Padre Llano: “me amordazaron”
Pocas veces había mostrado tanta debilidad la Iglesia. La censura que le impuso en 2012 al padre Alfonso Llano, teólogo eminente, por exaltar la humanidad de Jesús y de María, desnudó de un tirón el pánico ancestral de esta institución a la herejía. La iglesia de Roma compacta a sus fieles por el dogma e impone sus verdades con energía invencible desde arriba. Como dicta en los ejércitos su autoridad el general. Y no tiene alternativa. Sabe que su supervivencia emana de mantenerse unida; su cohesión y su poder, de apretar con puño de hierro al disidente. Anclada para siempre en los meandros oscuros del Medioevo (no en sus fulgores), lo mismo persigue hoy al padre Llano que ayer, en la apoteosis de la Inquisición, a otro librepensador, el padre Miguel Servet.
Al celebrar esta semana su cumpleaños número 90, recordó Llano sin ambages que el director General de los Jesuitas y el arzobispo de Bogotá le habían amordazado y hurtado la libertad constitucional de escribir. Fue ésta, según el propio sacerdote y escritor, la admonición final de los guardianes de la fe. Lo acusaron primero por acoger la teoría de la creación evolutiva, que disuelve el mito de Adán y Eva. Luego, por defender el derecho de la pareja a regular la natalidad y a emancipar su sexualidad del deber desapacible de la procreación. Tercero, por defender el derecho del católico a darle a su conciencia prelación sobre algún mandato de la Iglesia. Y, colofón final, la dura pena del silencio “por intuir una verdad”: que Jesús fue hijo de esposos unidos corporalmente, María y José; que de esa unión hubo varios hermanos y hermanas. Para no mencionar su justificación del buen morir y del celibato como opción libre del sacerdote.
Quién dijo miedo. Adolfo Nicolás, capo di tutti capi de los jesuitas, le ordenó sepultar su vocación de escritor, lo privó de su libertad de palabra y le exigió guardar silencio. Monseñor Falla, Secretario de la Conferencia Episcopal, sentenció: “el padre Llano ha perdido el horizonte y dejado de lado la fe que se pregona en la Iglesia desde sus inicios, al negar la virginidad de María (y) poner en duda la divinidad de Jesús”. Monseñor Gómez, obispo del Líbano (Tolima), lo sindicó de incurrir en delito de herejía al cuestionar un dogma no negociable del clero.

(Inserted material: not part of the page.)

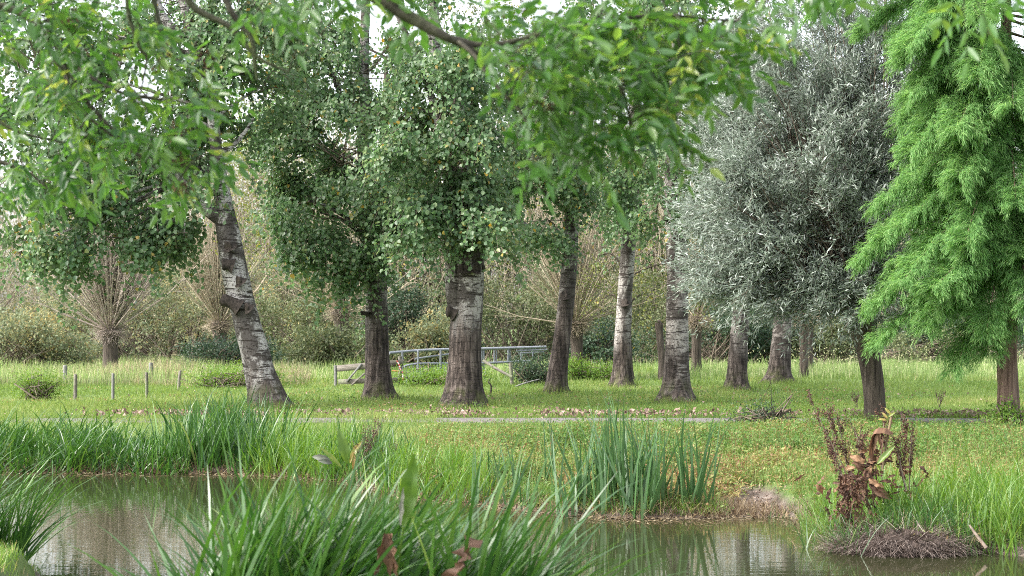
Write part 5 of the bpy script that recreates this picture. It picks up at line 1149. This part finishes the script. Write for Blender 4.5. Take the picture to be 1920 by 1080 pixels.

Siglos ha, en otras latitudes, un acontecimiento entre miles de su especie, resultaría premonitorio: acusado por la Inquisición española y finalmente incinerado por Calvino, Miguel Servet pagó con su vida la osadía de negar el dogma de la Santísima Trinidad. Inquisidores de iglesias rivales, un factor poderoso los unió, no obstante, en este crimen: su odio al sacrílego, al disidente, al humanista. Y el peligro de perder la identidad fundiéndose con el enemigo, pues era el dogma trinitario el único muro que separaba a cristianos, musulmanes y judíos, cuando acercar iglesias, culturas y pueblos era ideal del Renacimiento.
Torquemada, el gran inquisidor español, no ha muerto. Sigue su impronta haciendo estragos en cada baculazo cardenalicio. Pero tal vez en todo esto no haya más que miedo. Miedo, providencial, en el rebaño que se pliega dócil al absolutismo de Roma. Miedo de la jerarquía a la desintegración de la Iglesia entre una baraúnda de ideas encontradas, como sucede a toda institución dogmática que rehúye el pluralismo de la modernidad. Miedo del censor que acalla, a gritos contra el otro, todo presentimiento de su más íntima fragilidad humana. Miedo a fracturar su representación monolítica del mundo y de sí mismo. Por arrogancia, pero también por miedo embozalaron al padre Llano. Cuanto más grita, más acusa la Iglesia su endeblez.